Each line from the start of the data below through the one containing "COL = sc.collection" must be reproduced exactly.

-- start of Information shown --

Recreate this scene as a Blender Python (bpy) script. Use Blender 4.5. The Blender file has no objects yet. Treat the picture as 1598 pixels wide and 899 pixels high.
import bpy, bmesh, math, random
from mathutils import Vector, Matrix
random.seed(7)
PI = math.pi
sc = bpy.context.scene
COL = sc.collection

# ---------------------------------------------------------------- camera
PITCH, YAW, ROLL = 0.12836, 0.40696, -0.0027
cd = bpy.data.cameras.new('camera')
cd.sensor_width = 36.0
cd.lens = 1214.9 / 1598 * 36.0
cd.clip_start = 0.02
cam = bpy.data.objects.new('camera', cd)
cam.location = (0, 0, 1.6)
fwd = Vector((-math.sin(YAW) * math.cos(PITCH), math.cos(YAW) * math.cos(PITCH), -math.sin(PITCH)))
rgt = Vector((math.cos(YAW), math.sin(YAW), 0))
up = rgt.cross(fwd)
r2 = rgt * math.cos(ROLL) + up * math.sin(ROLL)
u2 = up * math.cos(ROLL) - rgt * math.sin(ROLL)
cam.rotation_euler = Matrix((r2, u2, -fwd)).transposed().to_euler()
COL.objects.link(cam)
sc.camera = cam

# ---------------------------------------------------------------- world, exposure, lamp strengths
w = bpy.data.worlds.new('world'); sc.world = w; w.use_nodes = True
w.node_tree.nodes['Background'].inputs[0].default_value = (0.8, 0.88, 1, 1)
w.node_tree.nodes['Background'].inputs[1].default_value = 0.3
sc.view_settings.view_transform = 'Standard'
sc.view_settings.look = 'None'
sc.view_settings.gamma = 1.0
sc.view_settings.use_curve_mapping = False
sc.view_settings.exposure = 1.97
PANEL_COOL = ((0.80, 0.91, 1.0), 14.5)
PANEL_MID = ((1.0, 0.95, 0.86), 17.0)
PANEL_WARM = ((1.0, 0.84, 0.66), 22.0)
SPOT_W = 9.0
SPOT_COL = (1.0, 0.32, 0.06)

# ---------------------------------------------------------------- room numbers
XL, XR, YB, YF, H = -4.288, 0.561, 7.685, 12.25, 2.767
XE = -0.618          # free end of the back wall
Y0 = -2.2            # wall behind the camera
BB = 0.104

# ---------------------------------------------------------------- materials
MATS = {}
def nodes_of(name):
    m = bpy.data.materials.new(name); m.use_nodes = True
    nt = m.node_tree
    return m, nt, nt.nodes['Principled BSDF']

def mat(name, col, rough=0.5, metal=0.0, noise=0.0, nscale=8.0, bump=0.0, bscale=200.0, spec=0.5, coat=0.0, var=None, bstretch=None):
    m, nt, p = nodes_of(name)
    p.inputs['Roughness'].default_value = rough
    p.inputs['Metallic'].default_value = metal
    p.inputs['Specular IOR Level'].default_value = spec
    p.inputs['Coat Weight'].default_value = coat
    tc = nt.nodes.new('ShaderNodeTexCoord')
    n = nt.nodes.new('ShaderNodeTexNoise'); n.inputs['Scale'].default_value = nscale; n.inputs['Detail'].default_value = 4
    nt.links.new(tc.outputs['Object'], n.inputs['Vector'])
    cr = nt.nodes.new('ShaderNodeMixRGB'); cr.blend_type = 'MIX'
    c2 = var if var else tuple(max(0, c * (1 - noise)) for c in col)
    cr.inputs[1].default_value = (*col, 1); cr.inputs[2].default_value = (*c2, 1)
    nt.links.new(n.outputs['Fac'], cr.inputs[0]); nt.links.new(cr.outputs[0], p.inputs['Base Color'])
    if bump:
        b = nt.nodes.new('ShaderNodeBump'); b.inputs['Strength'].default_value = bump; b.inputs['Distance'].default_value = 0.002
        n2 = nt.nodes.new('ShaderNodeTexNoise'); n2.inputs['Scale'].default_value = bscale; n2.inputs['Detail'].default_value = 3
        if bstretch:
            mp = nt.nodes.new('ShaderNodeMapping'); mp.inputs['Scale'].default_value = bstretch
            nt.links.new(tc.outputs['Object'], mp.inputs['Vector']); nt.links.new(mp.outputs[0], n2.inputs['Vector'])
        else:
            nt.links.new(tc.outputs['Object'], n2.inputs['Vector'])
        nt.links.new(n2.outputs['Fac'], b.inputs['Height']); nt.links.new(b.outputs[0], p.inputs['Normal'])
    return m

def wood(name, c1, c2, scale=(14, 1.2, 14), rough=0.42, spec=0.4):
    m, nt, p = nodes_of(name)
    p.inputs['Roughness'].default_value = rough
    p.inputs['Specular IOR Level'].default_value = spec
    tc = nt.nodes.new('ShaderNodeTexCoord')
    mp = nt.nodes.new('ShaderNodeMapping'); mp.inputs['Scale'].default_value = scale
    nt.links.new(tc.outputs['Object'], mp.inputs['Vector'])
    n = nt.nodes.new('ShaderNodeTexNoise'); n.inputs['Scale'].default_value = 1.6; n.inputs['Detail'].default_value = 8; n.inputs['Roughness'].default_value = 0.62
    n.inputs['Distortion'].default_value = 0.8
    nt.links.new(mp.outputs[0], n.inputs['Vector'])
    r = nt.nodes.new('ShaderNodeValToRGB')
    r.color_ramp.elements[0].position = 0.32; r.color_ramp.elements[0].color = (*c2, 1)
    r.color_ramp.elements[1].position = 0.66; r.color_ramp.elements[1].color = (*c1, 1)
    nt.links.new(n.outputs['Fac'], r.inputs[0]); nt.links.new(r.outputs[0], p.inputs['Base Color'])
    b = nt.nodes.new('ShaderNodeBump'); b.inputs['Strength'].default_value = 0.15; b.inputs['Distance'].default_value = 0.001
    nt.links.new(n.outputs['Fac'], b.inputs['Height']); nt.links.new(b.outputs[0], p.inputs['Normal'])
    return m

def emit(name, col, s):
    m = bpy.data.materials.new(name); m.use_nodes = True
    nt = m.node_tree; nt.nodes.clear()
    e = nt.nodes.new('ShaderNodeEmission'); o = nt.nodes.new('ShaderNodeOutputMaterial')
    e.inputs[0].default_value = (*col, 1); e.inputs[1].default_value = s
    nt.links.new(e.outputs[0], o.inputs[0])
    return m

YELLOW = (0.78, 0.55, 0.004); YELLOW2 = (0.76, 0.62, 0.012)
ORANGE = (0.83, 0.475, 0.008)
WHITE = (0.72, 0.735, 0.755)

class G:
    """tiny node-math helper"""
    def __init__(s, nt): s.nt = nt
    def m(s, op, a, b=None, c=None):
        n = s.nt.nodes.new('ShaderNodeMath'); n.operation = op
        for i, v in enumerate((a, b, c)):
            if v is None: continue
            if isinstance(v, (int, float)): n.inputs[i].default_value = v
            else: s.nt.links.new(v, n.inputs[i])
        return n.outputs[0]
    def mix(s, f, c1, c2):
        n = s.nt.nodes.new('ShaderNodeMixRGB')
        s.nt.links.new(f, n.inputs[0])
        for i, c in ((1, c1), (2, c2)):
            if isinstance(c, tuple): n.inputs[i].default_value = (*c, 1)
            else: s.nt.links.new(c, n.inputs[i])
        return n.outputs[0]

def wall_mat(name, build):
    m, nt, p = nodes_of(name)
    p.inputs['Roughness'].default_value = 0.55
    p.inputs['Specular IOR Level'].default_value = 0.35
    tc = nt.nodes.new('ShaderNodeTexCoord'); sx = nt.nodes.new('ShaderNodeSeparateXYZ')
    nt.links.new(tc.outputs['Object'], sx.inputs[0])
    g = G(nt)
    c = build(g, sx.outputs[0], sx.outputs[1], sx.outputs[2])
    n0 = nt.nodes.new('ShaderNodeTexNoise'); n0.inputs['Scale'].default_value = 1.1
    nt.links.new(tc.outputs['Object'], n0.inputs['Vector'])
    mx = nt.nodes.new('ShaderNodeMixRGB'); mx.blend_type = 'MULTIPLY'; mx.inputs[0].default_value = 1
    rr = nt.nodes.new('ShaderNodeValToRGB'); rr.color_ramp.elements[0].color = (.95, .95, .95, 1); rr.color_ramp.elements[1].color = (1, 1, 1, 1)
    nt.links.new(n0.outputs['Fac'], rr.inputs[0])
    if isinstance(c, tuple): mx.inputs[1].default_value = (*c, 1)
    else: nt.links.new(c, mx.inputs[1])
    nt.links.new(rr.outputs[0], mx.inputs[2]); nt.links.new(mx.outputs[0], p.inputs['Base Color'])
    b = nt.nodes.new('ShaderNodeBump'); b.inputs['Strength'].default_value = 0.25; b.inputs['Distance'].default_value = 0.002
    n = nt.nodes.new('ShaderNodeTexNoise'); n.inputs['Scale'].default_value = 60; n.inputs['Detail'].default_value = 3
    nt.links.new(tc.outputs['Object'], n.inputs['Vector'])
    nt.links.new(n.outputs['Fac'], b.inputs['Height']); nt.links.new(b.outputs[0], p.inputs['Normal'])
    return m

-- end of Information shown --

* **Answer to this exercise**:
Recreate this scene as a Blender Python (bpy) script. Use Blender 4.5. The Blender file has no objects yet. Treat the picture as 1598 pixels wide and 899 pixels high.
import bpy, bmesh, math, random
from mathutils import Vector, Matrix
random.seed(7)
PI = math.pi
sc = bpy.context.scene
COL = sc.collection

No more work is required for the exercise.